Von technischen Ketten, Maschinen und allerlei Gefahren
Mit der Verbreitung der technischen Literatur ist uns seit dem 15. Jahrhundert ein beachtlicher Fundus zum Thema Ketten überliefert.
In den sogenannten „Maschinenbüchern“ finden sich Ketten zum Heben von Lasten, ebenso wie Förderketten verschiedenster Art. Sie sind Teil komplexer, manchmal auch sehr bizarrer Mechanismen, die in der Wirklichkeit nicht unbedingt funktionsfähig waren. Eine sehr schöne Kettendarstellung findet sich in einer lavierten Federzeichnung (Abbildung) im Skizzenbuch „de ingeneis“, das der Sieneser Mariano di Jacopo, genannt Taccola, in der ersten Hälfte des 15. Jahrhundert verfaßte. Hier wird ein mit Lastkette, Haken und Zugringen ausgestatteter Wippbalken gezeigt, der zur Verladung von Schiffsgütern diente. Zu den berühmten Darstellungen gehören auch die Ketten bzw. gelenkigen Verbindungen, die Leonardo da Vinci um 1490 skizzierte und nach deren Prinzip unsere heutigen Gelenkketten, zu denen z. B. auch die Fahrradketten gehören, aufgebaut sind. Den Kettentrieb selbst hatte jedoch weit vor Leonardo schon ein Erfinder der Antike, Philon von Byzanz, um 200 v. Chr. entwickelt. Besonders interessant und aufschlußreich sind die Beschreibungen und Illustrationen des Georg Agricola in seinen „Zehn Bücher(n) über das Berg- und Hüttenwesen“ von 1556.

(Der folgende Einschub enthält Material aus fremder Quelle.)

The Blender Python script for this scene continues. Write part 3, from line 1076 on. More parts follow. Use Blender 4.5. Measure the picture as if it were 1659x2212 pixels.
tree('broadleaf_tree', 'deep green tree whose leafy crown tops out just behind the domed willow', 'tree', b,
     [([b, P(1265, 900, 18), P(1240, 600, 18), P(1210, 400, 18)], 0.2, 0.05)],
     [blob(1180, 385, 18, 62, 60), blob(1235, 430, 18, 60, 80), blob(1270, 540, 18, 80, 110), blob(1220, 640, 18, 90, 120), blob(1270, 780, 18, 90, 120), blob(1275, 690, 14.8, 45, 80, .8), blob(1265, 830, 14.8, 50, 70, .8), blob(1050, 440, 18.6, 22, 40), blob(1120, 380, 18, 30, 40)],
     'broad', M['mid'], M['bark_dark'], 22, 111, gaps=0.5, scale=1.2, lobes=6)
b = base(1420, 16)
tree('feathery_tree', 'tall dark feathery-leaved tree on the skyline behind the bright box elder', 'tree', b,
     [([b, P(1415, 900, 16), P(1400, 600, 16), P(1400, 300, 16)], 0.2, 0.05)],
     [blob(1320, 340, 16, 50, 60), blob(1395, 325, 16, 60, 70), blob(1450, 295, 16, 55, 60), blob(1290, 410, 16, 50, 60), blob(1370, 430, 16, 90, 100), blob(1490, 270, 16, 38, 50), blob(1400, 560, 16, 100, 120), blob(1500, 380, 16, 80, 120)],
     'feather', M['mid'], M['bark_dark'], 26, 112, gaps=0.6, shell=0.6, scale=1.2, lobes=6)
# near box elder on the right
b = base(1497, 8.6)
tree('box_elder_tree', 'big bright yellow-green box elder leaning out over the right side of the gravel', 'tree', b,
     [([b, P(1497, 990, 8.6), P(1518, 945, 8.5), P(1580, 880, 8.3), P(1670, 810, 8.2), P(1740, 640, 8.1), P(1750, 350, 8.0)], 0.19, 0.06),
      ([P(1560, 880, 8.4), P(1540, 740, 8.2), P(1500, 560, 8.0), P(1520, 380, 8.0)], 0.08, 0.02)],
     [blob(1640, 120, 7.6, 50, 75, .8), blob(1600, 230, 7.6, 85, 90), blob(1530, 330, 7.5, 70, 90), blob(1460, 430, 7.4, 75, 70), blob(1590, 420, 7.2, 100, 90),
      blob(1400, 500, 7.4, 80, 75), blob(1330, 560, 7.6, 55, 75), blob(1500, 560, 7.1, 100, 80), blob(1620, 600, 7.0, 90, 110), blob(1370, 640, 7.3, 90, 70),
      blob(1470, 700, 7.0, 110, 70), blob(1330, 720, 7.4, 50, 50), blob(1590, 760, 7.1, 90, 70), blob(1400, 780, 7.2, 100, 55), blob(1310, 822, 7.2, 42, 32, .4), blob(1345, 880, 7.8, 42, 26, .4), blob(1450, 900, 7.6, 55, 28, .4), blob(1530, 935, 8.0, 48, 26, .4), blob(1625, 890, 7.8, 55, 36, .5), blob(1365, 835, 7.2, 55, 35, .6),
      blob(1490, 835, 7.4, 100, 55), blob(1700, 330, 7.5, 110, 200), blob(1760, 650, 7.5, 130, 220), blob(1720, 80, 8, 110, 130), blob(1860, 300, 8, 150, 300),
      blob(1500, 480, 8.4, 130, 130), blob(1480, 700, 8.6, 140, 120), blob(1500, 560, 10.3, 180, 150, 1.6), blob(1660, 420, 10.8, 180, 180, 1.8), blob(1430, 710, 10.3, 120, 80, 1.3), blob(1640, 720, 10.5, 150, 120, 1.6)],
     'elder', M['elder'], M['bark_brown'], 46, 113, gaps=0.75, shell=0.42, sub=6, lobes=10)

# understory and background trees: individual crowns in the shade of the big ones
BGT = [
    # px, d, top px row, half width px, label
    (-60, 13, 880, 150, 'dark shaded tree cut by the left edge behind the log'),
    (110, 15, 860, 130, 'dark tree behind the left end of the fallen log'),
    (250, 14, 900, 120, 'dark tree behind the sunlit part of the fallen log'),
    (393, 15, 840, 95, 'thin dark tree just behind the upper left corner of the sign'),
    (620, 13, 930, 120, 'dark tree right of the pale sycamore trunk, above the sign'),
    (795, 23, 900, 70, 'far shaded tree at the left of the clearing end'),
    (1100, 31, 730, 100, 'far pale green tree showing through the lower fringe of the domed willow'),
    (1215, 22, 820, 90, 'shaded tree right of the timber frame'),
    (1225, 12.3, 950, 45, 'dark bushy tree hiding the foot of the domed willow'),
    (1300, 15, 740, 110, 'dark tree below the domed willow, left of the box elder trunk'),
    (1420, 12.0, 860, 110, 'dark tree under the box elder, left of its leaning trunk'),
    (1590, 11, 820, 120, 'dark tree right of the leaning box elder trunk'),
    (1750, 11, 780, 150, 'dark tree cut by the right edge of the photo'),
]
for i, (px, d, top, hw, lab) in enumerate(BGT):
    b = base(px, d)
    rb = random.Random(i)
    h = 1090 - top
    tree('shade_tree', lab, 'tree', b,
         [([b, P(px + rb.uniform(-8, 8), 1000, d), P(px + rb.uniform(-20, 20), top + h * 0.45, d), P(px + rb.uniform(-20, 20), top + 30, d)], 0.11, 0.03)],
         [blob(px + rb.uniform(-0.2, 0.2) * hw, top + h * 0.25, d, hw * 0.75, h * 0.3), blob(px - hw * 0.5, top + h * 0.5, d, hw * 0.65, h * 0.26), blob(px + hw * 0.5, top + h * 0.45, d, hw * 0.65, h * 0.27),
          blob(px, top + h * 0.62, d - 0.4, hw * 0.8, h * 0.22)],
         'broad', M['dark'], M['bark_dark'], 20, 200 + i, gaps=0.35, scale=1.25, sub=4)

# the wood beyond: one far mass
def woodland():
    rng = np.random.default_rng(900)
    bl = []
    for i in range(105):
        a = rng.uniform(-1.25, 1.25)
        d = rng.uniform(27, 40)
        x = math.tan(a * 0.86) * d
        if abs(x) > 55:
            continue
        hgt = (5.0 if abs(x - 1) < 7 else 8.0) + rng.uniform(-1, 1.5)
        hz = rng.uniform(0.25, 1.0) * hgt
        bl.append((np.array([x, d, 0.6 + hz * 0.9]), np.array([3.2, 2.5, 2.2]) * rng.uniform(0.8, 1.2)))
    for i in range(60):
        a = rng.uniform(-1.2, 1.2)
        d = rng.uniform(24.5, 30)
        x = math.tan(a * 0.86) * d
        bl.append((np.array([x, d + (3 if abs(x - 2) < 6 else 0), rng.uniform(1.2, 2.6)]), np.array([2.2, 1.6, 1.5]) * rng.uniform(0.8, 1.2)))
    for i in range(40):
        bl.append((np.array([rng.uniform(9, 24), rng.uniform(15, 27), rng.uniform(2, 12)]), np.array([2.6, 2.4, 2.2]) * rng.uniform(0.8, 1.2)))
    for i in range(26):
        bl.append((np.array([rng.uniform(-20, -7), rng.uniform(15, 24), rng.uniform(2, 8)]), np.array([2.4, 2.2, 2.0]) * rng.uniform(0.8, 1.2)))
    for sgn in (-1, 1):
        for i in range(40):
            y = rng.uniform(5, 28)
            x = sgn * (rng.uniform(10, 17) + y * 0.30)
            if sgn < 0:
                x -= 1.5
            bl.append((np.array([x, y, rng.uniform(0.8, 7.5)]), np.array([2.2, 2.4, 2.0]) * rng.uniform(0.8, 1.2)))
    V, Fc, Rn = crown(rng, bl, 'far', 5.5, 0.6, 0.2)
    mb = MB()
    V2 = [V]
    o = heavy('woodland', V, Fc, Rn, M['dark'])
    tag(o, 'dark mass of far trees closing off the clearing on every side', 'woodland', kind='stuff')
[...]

Agricola stellt ein mittels einer doppelten eisernen Kette betriebenes Schöpfrad vor, das bereits in der Antike erfunden wurde. Der Vorteil der doppelten eisernen Kette (Abbildung) besteht nicht nur in der größeren Stabilität, sondern auch darin, daß sie den Charakter eines breiten Bandes hat. Die daran aufgehängten Eimer haben auf diese Weise einen festeren Halt, außerdem hat die Kette beim Aufrollen auf den Kettenkorb eine größere Auflagefläche und kann nicht so schnell verdrehen.
Agricola erwähnt desweiteren eine Hakenkette, die aus u-förmigen, also offenen, ungeschweißten Gliedern besteht, deren Enden zu Haken gebogen sind, in die jeweils das nächste Kettenglied eingehängt werden kann. Diese Kette hat den Vorteil eines Bandes und ist außerdem leicht zu kürzen bzw. zu verlängern, weil die Glieder lose ineinanderhängen.
Aber auch einfache Gliederketten sind bei Agricola dargestellt, z. B. in einem sogenannten Kehrrad, das vorwärts und rückwärts laufen konnte. Da die Kette den Bewegungsrichtungen des Schaufelrades folgte und abwechselnd auf- und abwärts bewegt wurde, genügte hier eine einfache Gliederkette. Bemerkenswert ist das dreisträngige Kettengehänge, an dem die Bulge (ein Behälter aus Ochsenhaut) befestigt ist. Solche mit entsprechenden Haken oder Ringen versehene Lastaufnahmemittel sind bis heute üblich. Sorgfältige Gedanken machte sich Agricola auch über die Handhabung und Markierung durch Ringe und die Feststellmöglichkeiten durch Haken sowie um die mögliche Bruchgefahr der Ketten:
Manchmal prägten Ketten sogar die Bezeichnung einer Maschine, wie z. B. bei einem höhenverstellbaren Mühlrad von 1718. So geht Bezeichnung „Pansterwerk“ vermutlich die Verwendung von „Panzerketten“ zurück, die auf einer Welle auf- und abgewickelt werden konnten, wodurch das Mühlrad je nach Wasserstand in der Höhe regulierbar wahr.
Die Bezeichnung Panzerketten meint aber nicht die Kettenart, denn es ist nur eine einfache Gliederkette dargestellt, sondern bezieht sich wahrscheinlich auf den Berufsstand der Panzermacher. Sie produzierten im 17. und 18. Jahrhundert nach der Einführung der Feuerwaffen keine Kettenhemden mehr, sondern sogenannte „Panzerwaren“, worunter man u.a. Haken, Ösen und auch Ketten verstand.